Liliana defende a reposição das peças em materiais que sejam condizentes à contemporaneidade, desde que haja a explicação clara e adequada de que trata-se de uma peça ou escultura que precisou ser recolocada, não sendo a original. Um exemplo que ela cita são as substituições de placas em metal pelo acrílico, um material não visado para retirada e venda ilegais.

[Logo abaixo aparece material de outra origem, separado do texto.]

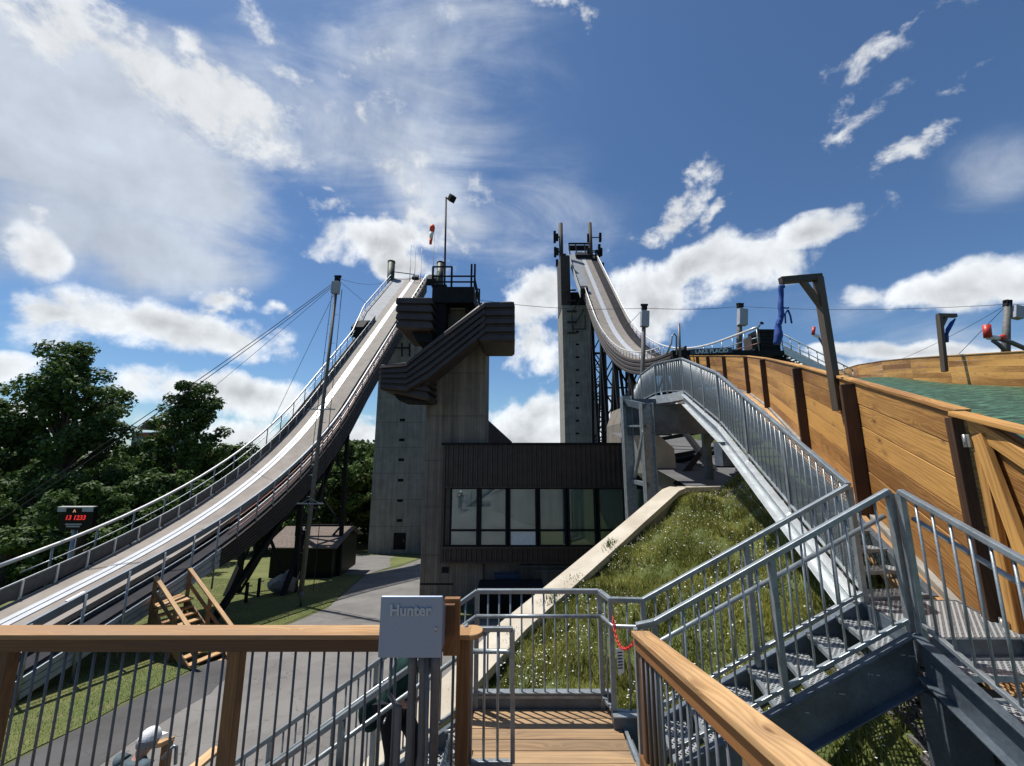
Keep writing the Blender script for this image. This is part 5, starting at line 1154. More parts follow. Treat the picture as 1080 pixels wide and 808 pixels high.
def flight(name, label, n0, n1, f0, f1, n, hgt, outn, tread_run=.27, grp=None, clip=None):
    """n0-n1: near stringer top line, f0-f1: far stringer top line"""
    t_ = thing(name, label, 'stairs', n0, grp); n0, n1, f0, f1 = (Vector(v) for v in (n0, n1, f0, f1))
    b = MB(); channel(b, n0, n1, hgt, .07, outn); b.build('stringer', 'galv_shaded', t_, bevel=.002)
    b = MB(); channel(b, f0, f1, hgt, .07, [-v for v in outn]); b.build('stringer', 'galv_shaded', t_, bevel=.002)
    b = MB(); d = (n1-n0); d.z = 0; d.normalize(); up = Vector((0, 0, 1))
    for k in range(n):
        kk = (k+.5)/n; a_, c_ = lerp(n0, n1, kk), lerp(f0, f1, kk); a_ = a_-up*.10; c_ = Vector((c_.x, c_.y, a_.z))
        c2 = MB(); c2.beam(a_, c_, tread_run*.86, .006); c2.build('tread', 'grating', t_)
        c2 = MB(); c2.beam(a_-d*tread_run*.43+up*.002, c_-d*tread_run*.43+up*.002, .035, .035); c2.beam(a_+d*tread_run*.43-up*.012, c_+d*tread_run*.43-up*.012, .006, .04); c2.build('nosing', 'galv', t_)
    return t_
flight('right_stair_flight', 'galvanised stair flight with grating treads rising right from the plank landing', N1+Vector((.1, -.0, .06)), N2+Vector((0, 0, .02)), D_+Vector((.05, -.02, .02)), E_+Vector((0, 0, .02)), 7, .37, (0, -1, 0))
# --- landing platform at the top of that flight
LZ = -1.4
lp = thing('steel_landing', 'grated steel landing where the three stair flights meet', 'landing', (3.6, 3.6, LZ))
pl_ = [(3.10, 3.27), (3.33, 4.04), (4.22, 4.04), (3.92, 3.27)]
b = MB(); b.face([(x, y_, LZ) for x, y_ in pl_]); b.build('grating_floor', 'grating', lp)
b = MB()
for i in range(4):
    a_, c_ = pl_[i], pl_[(i+1) % 4]; b.beam((a_[0], a_[1], LZ-.1), (c_[0], c_[1], LZ-.1), .03, .2)
for k in range(7): b.beam(lerp((3.10, 3.27, LZ-.03), (3.33, 4.04, LZ-.03), k/7), lerp((3.92, 3.27, LZ-.03), (4.22, 4.04, LZ-.03), k/7), .008, .05)
b.build('landing_frame', 'galv_shaded', lp)
b = MB(); b.beam((3.2, 3.22, LZ-.36), (3.2, 3.22, -2.35), .16, .3, up=(1, 0, 0)); b.build('support_plate', 'galv_shaded', lp)
b = MB(); b.prism([(3.13, 3.22, LZ-.25), (3.62, 3.22, LZ-.35), (3.62, 3.22, LZ-1.05), (3.17, 3.22, LZ-.98)], (0, .03, 0)); b.build('gusset_plate', 'galv_shaded', lp)
b = MB(); b.beam((3.3, 3.9, LZ-.2), (3.3, 3.9, -3.4), .1, .1); b.build('landing_leg', 'galv', lp)
# --- flight coming down toward the viewer at the right
Q0, Q1 = Vector((3.10, 3.27, LZ+.03)), Vector((3.10, 1.35, LZ+.03-.92))
flight('near_right_flight', 'galvanised stair flight going down toward the viewer at the right edge', Q0, Q1, Vector((3.86, 3.27, LZ+.03)), Vector((3.62, 1.35, LZ-.89)), 7, .30, (-1, 0, 0), .27)
guardrail('near_right_rail', 'galvanised railing of the stair flight nearest the viewer at the right', [Q0+Vector((.02, .0, -.02)), Q1], hand=(1, 0, 0), spacing=.108)
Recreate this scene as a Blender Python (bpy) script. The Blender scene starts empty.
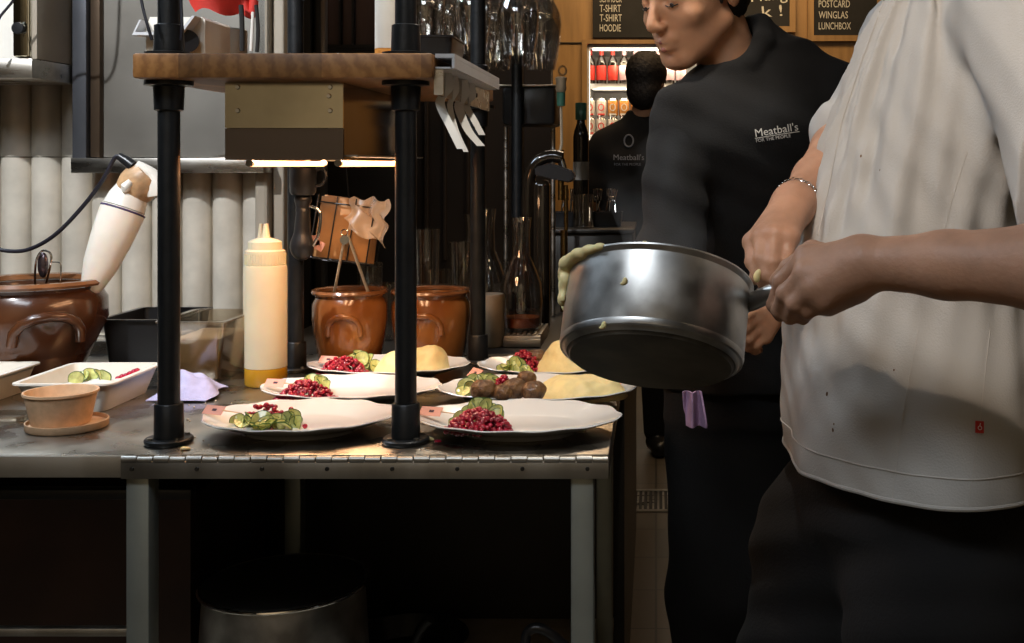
import bpy, bmesh, math, random
import numpy as np
from mathutils import Vector, Matrix, noise as mnoise
from mathutils.bvhtree import BVHTree
random.seed(7)
PI = math.pi
F = 1150.0; VX = 656.0; VY = 165.0; EYE = 1.33
scene = bpy.context.scene
COL = scene.collection
def P(px, py, d):
    return Vector(((px-VX)*d/F, d, EYE-(py-VY)*d/F))
def PX(px, d): return (px-VX)*d/F
def PZ(py, d): return EYE-(py-VY)*d/F

# ------------------------------------------------------------------ materials
MATS = {}
def mat(name, col, rough=0.5, metal=0.0, var=0.0, vscale=20.0, bump=0.0, bscale=60.0, col2=None,
        emit=None, estr=0.0, trans=0.0, ior=1.45, coat=0.0, sss=0.0, stretch=(1,1,1), rvar=0.0, spec=0.5, alpha=1.0):
    if name in MATS: return MATS[name]
    m = bpy.data.materials.new(name); m.use_nodes = True
    nt = m.node_tree; N = nt.nodes; L = nt.links
    b = N['Principled BSDF']
    b.inputs['Base Color'].default_value = (*col, 1)
    b.inputs['Roughness'].default_value = rough
    b.inputs['Metallic'].default_value = metal
    b.inputs['IOR'].default_value = ior
    b.inputs['Specular IOR Level'].default_value = spec
    b.inputs['Alpha'].default_value = alpha
    if trans: b.inputs['Transmission Weight'].default_value = trans
    if coat: b.inputs['Coat Weight'].default_value = coat; b.inputs['Coat Roughness'].default_value = 0.08
    if sss:
        b.inputs['Subsurface Weight'].default_value = sss
        b.inputs['Subsurface Radius'].default_value = (1.0, .35, .2); b.inputs['Subsurface Scale'].default_value = .008
    if emit is not None:
        b.inputs['Emission Color'].default_value = (*emit, 1); b.inputs['Emission Strength'].default_value = estr
    if var or bump or col2 or rvar:
        tc = N.new('ShaderNodeTexCoord'); mp = N.new('ShaderNodeMapping')
        mp.inputs['Scale'].default_value = stretch
        L.new(tc.outputs['Object'], mp.inputs['Vector'])
        if var or col2 or rvar:
            nz = N.new('ShaderNodeTexNoise'); nz.inputs['Scale'].default_value = vscale; nz.inputs['Detail'].default_value = 6
            L.new(mp.outputs[0], nz.inputs['Vector'])
            rp = N.new('ShaderNodeValToRGB')
            c2 = col2 if col2 else tuple(max(0, c*(1-var)) for c in col)
            c1 = col if col2 else tuple(min(1, c*(1+var*.6)) for c in col)
            rp.color_ramp.elements[0].position = .35; rp.color_ramp.elements[0].color = (*c2, 1)
            rp.color_ramp.elements[1].position = .65; rp.color_ramp.elements[1].color = (*c1, 1)
            L.new(nz.outputs['Fac'], rp.inputs['Fac'])
            if var or col2: L.new(rp.outputs['Color'], b.inputs['Base Color'])
            if rvar:
                mr = N.new('ShaderNodeMapRange'); mr.inputs['From Min'].default_value = .3; mr.inputs['From Max'].default_value = .7
                mr.inputs['To Min'].default_value = max(.02, rough-rvar); mr.inputs['To Max'].default_value = rough+rvar
                L.new(nz.outputs['Fac'], mr.inputs['Value']); L.new(mr.outputs[0], b.inputs['Roughness'])
        if bump:
            nb = N.new('ShaderNodeTexNoise'); nb.inputs['Scale'].default_value = bscale; nb.inputs['Detail'].default_value = 4
            L.new(mp.outputs[0], nb.inputs['Vector'])
            bp = N.new('ShaderNodeBump'); bp.inputs['Strength'].default_value = bump; bp.inputs['Distance'].default_value = .004
            L.new(nb.outputs['Fac'], bp.inputs['Height']); L.new(bp.outputs[0], b.inputs['Normal'])
    MATS[name] = m
    return m

M = dict(
 steel   = mat('steel', (.50,.47,.42), .32, 1, var=.18, vscale=6, rvar=.1, stretch=(1,6,6)),
 wornsteel = mat('worn_steel', (.44,.41,.36), .30, 1, var=.3, vscale=9, rvar=.13),
 brushed = mat('brushed_steel', (.44,.42,.38), .42, 1, var=.22, vscale=14, stretch=(1,1,.15), rvar=.08),
 dullsteel = mat('dull_grey_steel', (.20,.185,.16), .5, .7, var=.12, vscale=5, rvar=.08),
 legsteel = mat('leg_steel', (.30,.32,.29), .42, .6, var=.15, vscale=8),
 mirror  = mat('mirror_steel', (.70,.64,.48), .11, 1, var=.12, vscale=7, bump=.5, bscale=4),
 pan     = mat('pan_steel', (.50,.49,.47), .38, 1, var=.35, vscale=16, rvar=.09, bump=.08, bscale=14),
 panbase = mat('pan_base_steel', (.20,.185,.155), .45, .6, col2=(.07,.062,.05), vscale=16, rvar=.1),
 chrome  = mat('chrome', (.75,.74,.72), .1, 1),
 pipe    = mat('black_pipe', (.012,.013,.014), .38, .2, var=.3, vscale=40, bump=.15, bscale=120),
 blackpl = mat('black_plastic', (.014,.014,.015), .3),
 blackmat= mat('black_matte', (.012,.011,.010), .7),
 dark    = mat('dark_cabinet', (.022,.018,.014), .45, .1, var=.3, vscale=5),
 darkbrown = mat('dark_brown', (.035,.022,.014), .7, var=.35, vscale=3),
 fluted  = mat('glazed_cream_tile', (.68,.62,.52), .28, var=.14, vscale=12, coat=.2),
 beige   = mat('beige_paint', (.42,.36,.28), .5, var=.12, vscale=6),
 mauve   = mat('mauve_glass_panel', (.16,.10,.09), .2, .3, var=.4, vscale=8, stretch=(1,1,.2)),
 tanwood = mat('tan_wood', (.34,.19,.07), .5, var=.2, vscale=4, stretch=(6,6,.6), bump=.1, bscale=20),
 floor   = mat('floor_tile', (.10,.085,.065), .42, var=.25, vscale=4, bump=.1, bscale=30),
 shelfmat= mat('pale_shelf_board', (.62,.55,.42), .6, var=.15, vscale=6),
 kitchen = mat('kitchen_wall_paint', (.36,.31,.24), .7, var=.25, vscale=2),
 wallp   = mat('dark_wall_paint', (.05,.04,.032), .8, var=.2, vscale=3),
 ceil    = mat('ceiling_paint', (.22,.21,.19), .85, var=.1),
 plate   = mat('white_porcelain', (.78,.78,.76), .14, coat=.5, var=.02),
 whitepl = mat('white_plastic', (.78,.73,.64), .35, var=.05),
 greypl  = mat('pale_grey_plastic', (.55,.55,.56), .4, var=.05),
 kraft   = mat('kraft_paper', (.64,.42,.25), .75, var=.12, vscale=60, bump=.1, bscale=150),
 card    = mat('brown_cardboard', (.50,.24,.08), .6, var=.25, vscale=12),
 clay    = mat('brown_glaze', (.10,.035,.013), .24, coat=.5, col2=(.05,.017,.007), vscale=6),
 claymid = mat('amber_glaze', (.36,.14,.035), .2, coat=.6, col2=(.19,.06,.016), vscale=6),
 clayrim = mat('tan_glaze_rim', (.24,.095,.035), .25, coat=.5, var=.3, vscale=12),
 cuke    = mat('cucumber_flesh', (.56,.58,.20), .25, var=.3, vscale=110, coat=.5),
 rind    = mat('cucumber_rind', (.05,.12,.015), .35, var=.4, vscale=60),
 berry   = mat('red_berry', (.36,.008,.03), .15, coat=.6, var=.5, vscale=90, sss=.1),
 mash    = mat('mashed_potato', (.84,.70,.34), .5, var=.08, vscale=50, bump=.35, bscale=70, sss=.15),
 meat    = mat('browned_meat', (.20,.10,.035), .45, col2=(.07,.028,.01), vscale=75, bump=1.0, bscale=160, coat=.2),
 pink    = mat('pink_card', (.75,.36,.27), .6, var=.1),
 ink     = mat('dark_ink', (.05,.01,.02), .6),
 paper   = mat('white_paper', (.72,.69,.64), .7, var=.04),
 bluepaper = mat('pale_blue_paper', (.62,.72,.78), .7, var=.04, bump=.3, bscale=30),
 lilac   = mat('lilac_cloth', (.40,.40,.62), .8, var=.12, vscale=50, bump=.3, bscale=200),
 purple  = mat('purple_cloth', (.38,.24,.38), .85, var=.2, vscale=40, bump=.3, bscale=200),
 red     = mat('red_cloth', (.55,.03,.02), .7, var=.25, vscale=15, bump=.3, bscale=60),
 skinw   = mat('skin_light', (.47,.25,.155), .5, var=.16, vscale=22, bump=.18, bscale=180, sss=.12),
 skinb   = mat('skin_olive', (.60,.30,.165), .5, var=.14, vscale=16, bump=.12, bscale=150, sss=.12),
 hair    = mat('dark_hair', (.012,.008,.006), .55, bump=.8, bscale=140, stretch=(1,1,.15)),
 hair2   = mat('brown_hair', (.012,.008,.006), .65, bump=.9, bscale=90),
 shirtw  = mat('white_cotton', (.47,.45,.42), .85, var=.05, vscale=6, bump=.22, bscale=420),
 shirtb  = mat('black_cotton', (.0092,.0080,.0072), .95, var=.25, vscale=12, bump=.3, bscale=300),
 trous   = mat('black_trouser_cloth', (.0065,.006,.006), .95, var=.3, vscale=9, bump=.3, bscale=240),
 shoe    = mat('black_leather', (.01,.01,.01), .35),
 eye     = mat('eye_white', (.7,.65,.6), .2), iris = mat('iris_brown', (.03,.015,.01), .1),
 lip     = mat('lip', (.38,.13,.09), .45),
 logo    = mat('cream_print', (.70,.65,.58), .8), logo2 = mat('grey_print', (.22,.22,.24), .8),
 chalk   = mat('chalk_lettering', (.62,.58,.50), .9), board = mat('blackboard', (.018,.016,.015), .8, var=.3, vscale=5),
 green   = mat('green_foil', (.05,.16,.11), .4), dkglass = mat('dark_bottle_glass', (.012,.008,.005), .08, coat=.8),
 label   = mat('grey_label', (.30,.28,.25), .6), redlabel = mat('red_label', (.62,.045,.03), .5),
 pinklabel = mat('pink_label', (.60,.42,.46), .5), whitecan = mat('white_can', (.62,.58,.52), .3, .3),
 orangecan = mat('orange_can', (.55,.24,.06), .3, .4), 
 cheesed = mat('beige_sauce', (.42,.30,.17), .5, var=.2, vscale=30),
 oil     = mat('yellow_sauce', (.62,.30,.015), .25, sss=.2),
 bottle  = mat('milky_bottle', (.66,.56,.38), .4, sss=.3, var=.05, vscale=15, spec=.4),
 bag     = mat('milky_plastic_bag', (.78,.70,.60), .35, sss=.3, var=.06, vscale=20, bump=.25, bscale=25),
 tape    = mat('tan_tape', (.50,.30,.15), .4, var=.3, vscale=40, bump=.5, bscale=50),
 cord    = mat('black_cord', (.012,.010,.016), .5),
 glow    = mat('glowing_quartz', (1,.5,.2), .4, emit=(1,.34,.12), estr=7),
 fluo    = mat('glowing_white_strip', (1,1,1), .4, emit=(1,.86,.66), estr=5),
 panel   = mat('ceiling_light_diffuser', (1,1,1), .4, emit=(.72,.85,1), estr=5),
 warmglow= mat('warm_diffuser', (1,.8,.5), .4, emit=(1,.74,.42), estr=6),
 orange  = mat('orange_liquid', (.75,.16,.02), .2),
 stone   = mat('stoneware_beige', (.40,.31,.21), .6, var=.15, vscale=20),
 rubber  = mat('purple_rubber', (.05,.03,.09), .6),
 stripe  = mat('orange_band', (.75,.30,.05), .5),
)
def glass(name, col, rough=.02, ior=1.45, a=.82):
    """thin clear glass: mostly see-through with a fresnel glint"""
    m = bpy.data.materials.new(name); m.use_nodes = True
    nt = m.node_tree; N = nt.nodes; L = nt.links; N.clear()
    o = N.new('ShaderNodeOutputMaterial'); tr = N.new('ShaderNodeBsdfTransparent'); tr.inputs[0].default_value = (*col, 1)
    g = N.new('ShaderNodeBsdfGlossy'); g.inputs['Roughness'].default_value = rough; g.inputs[0].default_value = (1,1,1,1)
    lw = N.new('ShaderNodeLayerWeight'); lw.inputs[0].default_value = .35
    mr = N.new('ShaderNodeMapRange'); mr.inputs['To Min'].default_value = 1-a-.1; mr.inputs['To Max'].default_value = .75
    mx = N.new('ShaderNodeMixShader')
    L.new(lw.outputs['Facing'], mr.inputs['Value']); L.new(mr.outputs[0], mx.inputs[0])
    L.new(tr.outputs[0], mx.inputs[1]); L.new(g.outputs[0], mx.inputs[2]); L.new(mx.outputs[0], o.inputs[0])
    return m
M['glass'] = glass('clear_glass', (.93,.92,.90))
M['clearpl'] = glass('clear_plastic', (.85,.80,.72), .12, a=.8)
M['smoke'] = glass('smoked_plastic', (.10,.095,.09), .1, a=.85)

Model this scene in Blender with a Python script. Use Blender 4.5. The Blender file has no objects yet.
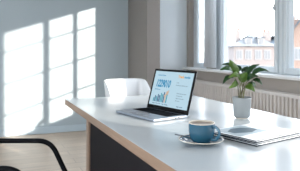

— O que especialistas mundiais recomendam nas normas de patrimônio é que, quando acontece esse tipo de coisa, quem está vivendo na história atual reponha aquela memória. É algo que foi importante para aquela geração, naquele momento. O que a geração atual precisa fazer é repor a memória com material de hoje. Não precisa e não deve se usar o mesmo material que era. Isso seria falsificar a história — explica.
O que diz a prefeitura
Sobre o busto do Duque de Caxias, a secretária da Cultura, Aline Zilli, diz que havia a expectativa de reaver a obra. No entanto, uma possível recuperação fica cada vez mais distante com o passar do tempo. Ela afirma que a pasta está em busca de parcerias para fazer a reposição do busto, mas não há data para que isso ocorra, nem mesmo definição do material que será utilizado.
A titular da pasta também comenta que recentemente a secretaria iniciou um levantamento de objetos faltantes nos espaços públicos, como o caso da Rosa dos Ventos e placas de identificação que foram subtraídas nos últimos anos.
— Até para termos uma ideia de custos e pensar num material alternativo, que garanta a identificação do patrimônio, mas que não tenha esse valor comercial. Tem uma questão visual também que precisa ser levada em consideração. Não é simplesmente colocar uma réplica e está resolvido. A ideia é pensar como um todo, a valorização do patrimônio, a forma com que ele é identificado, para que tudo faça sentido. Por isso já tivemos uma conversa com a comunidade para ouvir sugestões — detalha Aline.
Para coibir crimes semelhantes e auxiliar na sensação de segurança na área central, o ônibus da Guarda Municipal voltou a ser posicionado na Praça Dante Alighieri, com a presença de dois servidores por turno, em meados de setembro. O veículo não tem prazo para sair do local, segundo a Secretaria Municipal de Segurança Pública e Proteção Social.